Client suitability appropriateness under the Insurance Supervision Act (IAS)

loi surveillance des assurances


The Insurance Oversight Act (IAO) or Insurance Supervision Act (IAS) regulates the supervision of insurance undertakings and insurance intermediaries. It is called Loi sur la surveillance des assurances (LSA) in French and Versicherungsaufsichtsgesetzes (VAG) in German.

On 21 October 2020, the Federal Council revised the Insurance Oversight Act (IOA) to make it in particular more aligned with the Financial Services Act (FinSA). In was approved in 2021.

This includes the introduction of a new insolvency restructuring regime customer categorization which reflects the protections required for customers and new regulations for business practices affecting insurers and intermediaries.

It provides also new guidelines about how to assess client’s suitability and appropriateness when delivering investment advice.

Client segmentation under Insurance Oversight Act (IAO)

The current legislation only distinguishes between insurers in direct insurance business with higher levels of regulation and insurers in reinsurance business with lower levels of regulation and supervision.
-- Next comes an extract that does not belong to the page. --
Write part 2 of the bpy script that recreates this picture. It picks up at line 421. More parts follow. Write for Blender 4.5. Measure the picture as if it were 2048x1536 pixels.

With the revision of the IAO and in line with the FinSA (Swiss Financial Services Act), a customer categorization is introduced.

Insurance companies should be able to benefit from supervisory simplifications if they only serve professional clients (e.g. large companies with no particular need for protection) or the captive business.

Client appropriateness assessment under Insurance Oversight Act (IAO)

In line with the FinSA, the new version of the Insurance Oversight Act will make it compulsory for insurance undertakings to assess their clients’ appropriateness in case of financial advice.

Appropriateness assessment refers to the assessment of the client’s financial knowledge and expertise.

If the advisor estimates than the financial instrument is not appropriate with the client’s profile, he recommends to the client not to invest in such products.

An insurance undertaking and insurance intermediary should document what qualified life insurance contract has been concluded, which knowledge and experience of the insured has been gathered

If the client refuses to provide this information, the financial instrument cannot be recommended.

This assessment should be updated frequently.

This new requirement will not apply if:

  • There is no risk of loss associated with the financial product.
  • There is no advice provided for the investment in the financial product.

On top of these requirements, basic information about the financial instrument (risk, key features, costs…) will have to be provided to the clients (art. 39b P-LSA).

What is next?

The revised Insurance Oversight Act (IAO) should enter into force in 2022.